▶ **Exercise**
Search the material for the word "finishes" and copy each line that holds it.

++++++

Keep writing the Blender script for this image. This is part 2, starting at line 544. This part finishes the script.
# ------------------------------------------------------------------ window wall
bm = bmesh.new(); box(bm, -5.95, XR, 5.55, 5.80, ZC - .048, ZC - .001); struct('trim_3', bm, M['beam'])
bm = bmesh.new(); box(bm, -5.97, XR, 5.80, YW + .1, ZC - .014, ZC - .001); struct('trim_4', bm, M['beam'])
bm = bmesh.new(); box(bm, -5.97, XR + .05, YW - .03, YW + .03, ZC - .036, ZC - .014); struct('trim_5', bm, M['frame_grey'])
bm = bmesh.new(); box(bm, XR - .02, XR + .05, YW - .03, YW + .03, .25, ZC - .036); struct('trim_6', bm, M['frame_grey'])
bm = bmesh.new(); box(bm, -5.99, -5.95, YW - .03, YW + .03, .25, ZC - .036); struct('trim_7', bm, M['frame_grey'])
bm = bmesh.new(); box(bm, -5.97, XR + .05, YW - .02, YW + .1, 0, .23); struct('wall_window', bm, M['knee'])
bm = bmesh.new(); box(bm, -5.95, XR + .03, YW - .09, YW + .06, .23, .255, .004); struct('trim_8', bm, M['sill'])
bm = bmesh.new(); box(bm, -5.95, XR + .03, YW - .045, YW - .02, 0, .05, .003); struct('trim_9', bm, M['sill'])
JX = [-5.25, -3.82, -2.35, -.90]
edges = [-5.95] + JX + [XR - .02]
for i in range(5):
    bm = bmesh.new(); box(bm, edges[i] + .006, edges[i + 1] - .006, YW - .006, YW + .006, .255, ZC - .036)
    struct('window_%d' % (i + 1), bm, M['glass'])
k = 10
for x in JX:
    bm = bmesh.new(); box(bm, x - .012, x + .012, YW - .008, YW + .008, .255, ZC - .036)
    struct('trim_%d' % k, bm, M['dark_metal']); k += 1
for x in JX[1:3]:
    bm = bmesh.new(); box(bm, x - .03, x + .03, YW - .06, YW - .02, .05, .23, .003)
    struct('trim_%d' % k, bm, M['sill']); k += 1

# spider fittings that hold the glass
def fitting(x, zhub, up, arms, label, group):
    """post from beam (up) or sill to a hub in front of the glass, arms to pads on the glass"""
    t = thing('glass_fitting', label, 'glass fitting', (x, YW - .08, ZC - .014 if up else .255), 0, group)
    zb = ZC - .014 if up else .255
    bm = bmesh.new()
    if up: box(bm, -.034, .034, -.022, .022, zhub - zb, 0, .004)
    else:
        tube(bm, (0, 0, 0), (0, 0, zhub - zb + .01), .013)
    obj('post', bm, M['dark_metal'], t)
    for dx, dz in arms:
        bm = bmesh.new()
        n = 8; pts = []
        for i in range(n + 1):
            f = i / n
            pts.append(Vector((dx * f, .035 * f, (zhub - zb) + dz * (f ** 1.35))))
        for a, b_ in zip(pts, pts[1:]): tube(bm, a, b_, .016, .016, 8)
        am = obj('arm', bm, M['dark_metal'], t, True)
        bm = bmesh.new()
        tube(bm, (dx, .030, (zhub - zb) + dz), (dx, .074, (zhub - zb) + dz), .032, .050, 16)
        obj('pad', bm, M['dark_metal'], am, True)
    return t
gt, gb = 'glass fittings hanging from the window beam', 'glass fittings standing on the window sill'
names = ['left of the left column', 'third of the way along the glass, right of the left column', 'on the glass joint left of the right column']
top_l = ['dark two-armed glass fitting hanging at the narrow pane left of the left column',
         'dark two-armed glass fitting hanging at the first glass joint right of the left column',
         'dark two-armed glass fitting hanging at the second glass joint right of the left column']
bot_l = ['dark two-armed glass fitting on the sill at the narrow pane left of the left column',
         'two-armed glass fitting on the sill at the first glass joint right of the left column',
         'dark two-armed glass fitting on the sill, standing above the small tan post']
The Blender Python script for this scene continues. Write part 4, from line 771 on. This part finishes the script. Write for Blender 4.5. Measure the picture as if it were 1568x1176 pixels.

++++++

▶ **Result of this task**
Keep writing the Blender script for this image. This is part 2, starting at line 544. This part finishes the script.
The Blender Python script for this scene continues. Write part 4, from line 771 on. This part finishes the script. Write for Blender 4.5. Measure the picture as if it were 1568x1176 pixels.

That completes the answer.